For this job, plant it about 0.8 to 1.5 m apart. Let it read as a substantial shrub mass rather than a forced line. Occasional shaping is enough, often once a year or less. If you are putting it into a Karoo edge, a sheltered Lowveld boundary, or a mixed indigenous garden where the fence line is allowed to look planted rather than manufactured, spekboom makes sense.
Planting distance and pruning rhythm
The most common spekboom mistake is spacing it like a clipped formal hedge and then resenting its growth. Put it 300 mm from paving and you have already lost the argument. The stems want room. The root system and branch spread need room. Denying that space makes every pruning cut part of a permanent maintenance loop.
Dodonaea viscosa var. angustifolia wants roughly 0.8 to 1 m spacing and can be clipped two to three times a year.
Searsia crenata wants roughly 0.8 to 1 m spacing and also sits comfortably on a two to three times yearly trim.
Carissa macrocarpa wants about 0.8 to 1.2 m spacing and can be maintained with similar frequency, though it tolerates a more relaxed regime if you prefer a looser line.

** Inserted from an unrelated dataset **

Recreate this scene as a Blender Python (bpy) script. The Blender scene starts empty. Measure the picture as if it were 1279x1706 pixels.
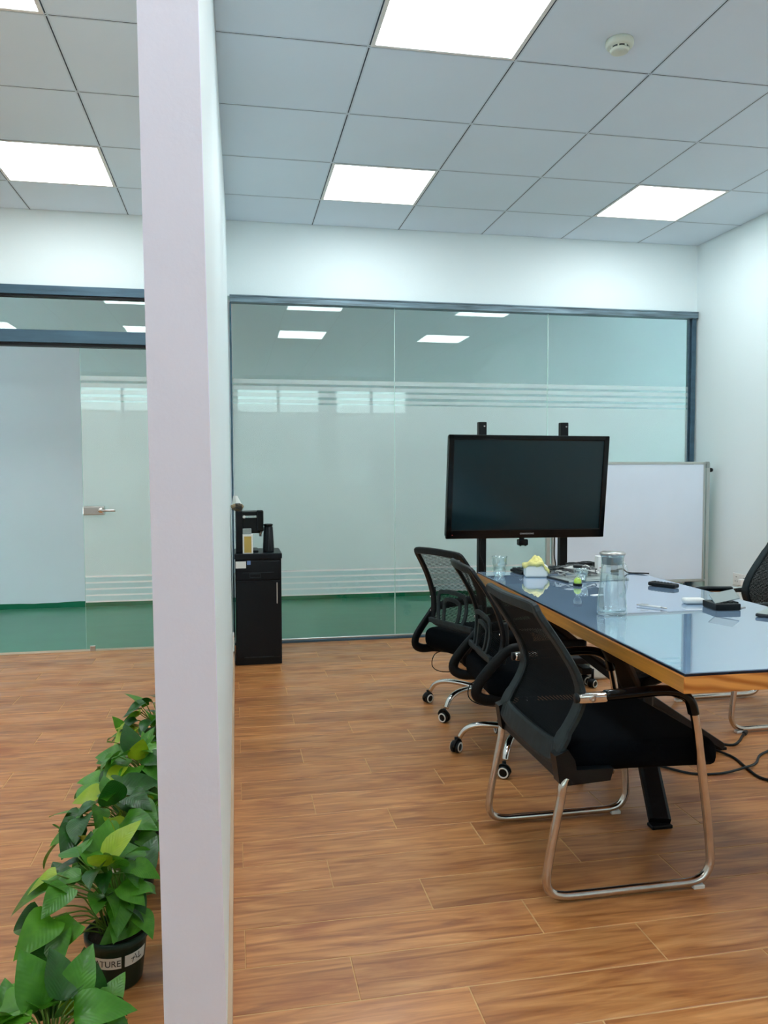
import bpy, bmesh, math, random
from mathutils import Vector, Matrix
random.seed(7)
PI = math.pi
scn = bpy.context.scene
C = scn.collection

# ------------------------------------------------------------------ camera
cam_d = bpy.data.cameras.new('camera'); cam = bpy.data.objects.new('camera', cam_d); C.objects.link(cam)
cam_d.sensor_fit = 'HORIZONTAL'; cam_d.sensor_width = 36.0; cam_d.lens = 1317.29 / 1279 * 36.0
cam_d.clip_start = 0.05
YAW, PIT, ROL = 0.1877, -0.0537, -0.0027
fw = Vector((math.sin(YAW) * math.cos(PIT), math.cos(YAW) * math.cos(PIT), math.sin(PIT)))
r0 = Vector((math.cos(YAW), -math.sin(YAW), 0)); u0 = r0.cross(fw)
rr = math.cos(ROL) * r0 + math.sin(ROL) * u0
uu = -math.sin(ROL) * r0 + math.cos(ROL) * u0
cam.matrix_world = Matrix(((rr.x, uu.x, -fw.x, -0.5469), (rr.y, uu.y, -fw.y, -5.473), (rr.z, uu.z, -fw.z, 1.1997), (0, 0, 0, 1)))
scn.camera = cam

# ------------------------------------------------------------------ world, exposure
w = bpy.data.worlds.new('daylight'); scn.world = w; w.use_nodes = True
bg = w.node_tree.nodes['Background']; bg.inputs[0].default_value = (0.84, 0.94, 1.0, 1); bg.inputs[1].default_value = 13.0
PANEL = 13.0           # emission of the ceiling light panels
scn.view_settings.view_transform = 'Standard'; scn.view_settings.look = 'None'
scn.view_settings.gamma = 1.0; scn.view_settings.use_curve_mapping = False
scn.view_settings.exposure = 0.12
try:
    scn.cycles.max_bounces = 10; scn.cycles.diffuse_bounces = 6; scn.cycles.glossy_bounces = 5
    scn.cycles.transmission_bounces = 8; scn.cycles.transparent_max_bounces = 24
    scn.cycles.sample_clamp_indirect = 6.0; scn.cycles.caustics_reflective = False
except Exception: pass

H = 2.863          # ceiling height
TILE = 0.6; Y0 = 0.5137   # ceiling grid: column k starts at x = 0.6k, row k starts at y = -Y0-0.6k
XR, XL, YB = 2.89, -4.8, -8.7

# ------------------------------------------------------------------ materials
def S(r, g, b):
    f = lambda c: (c / 255 / 12.92) if c <= 10 else ((c / 255 + 0.055) / 1.055) ** 2.4
    return (f(r), f(g), f(b), 1)
def mat(name, col, rough=0.5, metal=0.0, ior=1.45, bump=None, var=None, coat=0, spec=None, trans=0, stretch=(1, 1, 1), emit=None):
    m = bpy.data.materials.new(name); m.use_nodes = True; nt = m.node_tree
    b = nt.nodes['Principled BSDF']; L = nt.links.new
    b.inputs['Base Color'].default_value = col; b.inputs['Roughness'].default_value = rough
    b.inputs['Metallic'].default_value = metal; b.inputs['IOR'].default_value = ior
    b.inputs['Transmission Weight'].default_value = trans; b.inputs['Coat Weight'].default_value = coat; b.inputs['Coat Roughness'].default_value = 0.0; b.inputs['Coat IOR'].default_value = 1.8
    if spec is not None: b.inputs['Specular IOR Level'].default_value = spec
    if emit: b.inputs['Emission Color'].default_value = emit[0]; b.inputs['Emission Strength'].default_value = emit[1]
    if var or bump:
        tc = nt.nodes.new('ShaderNodeTexCoord'); mp = nt.nodes.new('ShaderNodeMapping'); mp.inputs['Scale'].default_value = stretch
        L(tc.outputs['Object'], mp.inputs['Vector'])
    if var:
        n = nt.nodes.new('ShaderNodeTexNoise'); n.inputs['Scale'].default_value = var[0]; n.inputs['Detail'].default_value = 4
        L(mp.outputs[0], n.inputs['Vector'])
        cr = nt.nodes.new('ShaderNodeValToRGB'); L(n.outputs['Fac'], cr.inputs[0])
        k = var[1]
        cr.color_ramp.elements[0].position = 0.3; cr.color_ramp.elements[1].position = 0.7
        cr.color_ramp.elements[0].color = tuple(c * (1 - k) for c in col[:3]) + (1,)
        cr.color_ramp.elements[1].color = tuple(min(1, c * (1 + k)) for c in col[:3]) + (1,)
        L(cr.outputs[0], b.inputs['Base Color'])
    if bump:
        n2 = nt.nodes.new('ShaderNodeTexNoise'); n2.inputs['Scale'].default_value = bump[0]; n2.inputs['Detail'].default_value = 3
        L(mp.outputs[0], n2.inputs['Vector'])
        bp = nt.nodes.new('ShaderNodeBump'); bp.inputs['Strength'].default_value = bump[1]; bp.inputs['Distance'].default_value = 0.003
        L(n2.outputs['Fac'], bp.inputs['Height']); L(bp.outputs[0], b.inputs['Normal'])
    return m

WALL = mat('white_paint', S(232, 243, 244), 0.6, bump=(90, 0.15), var=(0.8, 0.015))
ENDWALL = mat('daylit_white_paint', S(238, 236, 252), 0.6, bump=(120, 0.1), var=(2, 0.02))  # wall paint with the lavender daylight on the end face put into its colour
CEIL = mat('ceiling_tile_grey', S(222, 236, 247), 0.6, bump=(300, 0.1), var=(1.2, 0.02))
GRIDM = mat('grid_flange', S(210, 224, 234), 0.5)
GROOVE = mat('grid_groove', S(30, 46, 62), 0.6)
DARKF = mat('blue_grey_frame', S(66, 92, 108), 0.4, 0.3, var=(3, 0.2), stretch=(1, 8, 8))
FRAME = mat('worn_grey_frame', S(108, 128, 138), 0.4, 0.3, var=(7, 0.5), stretch=(.6, 8, 8))
GREEN = mat('green_floor_paint', S(70, 128, 100), 0.3, var=(3, 0.08), bump=(8, 0.1))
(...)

Spekboom wants wider spacing for an informal boundary, about 0.8 to 1.5 m, and a lighter pruning rhythm unless you are forcing a formal hedge, in which case you are signing up for repeated clipping.
What to do this weekend
Walk to an existing hedge and look at it from ground level, not from the terrace. Ask the obvious question without any plant-shop sentimentality attached. Do you need privacy, wind protection, security, or just a green boundary?
If the answer is privacy or a formal screen, reach first for Searsia crenata or Dodonaea viscosa var. angustifolia. If the answer is wind and salt, the same two still lead, with Carissa macrocarpa close behind. If the answer is a low-water, informal edge with a softer texture, spekboom finally gets the job it deserves.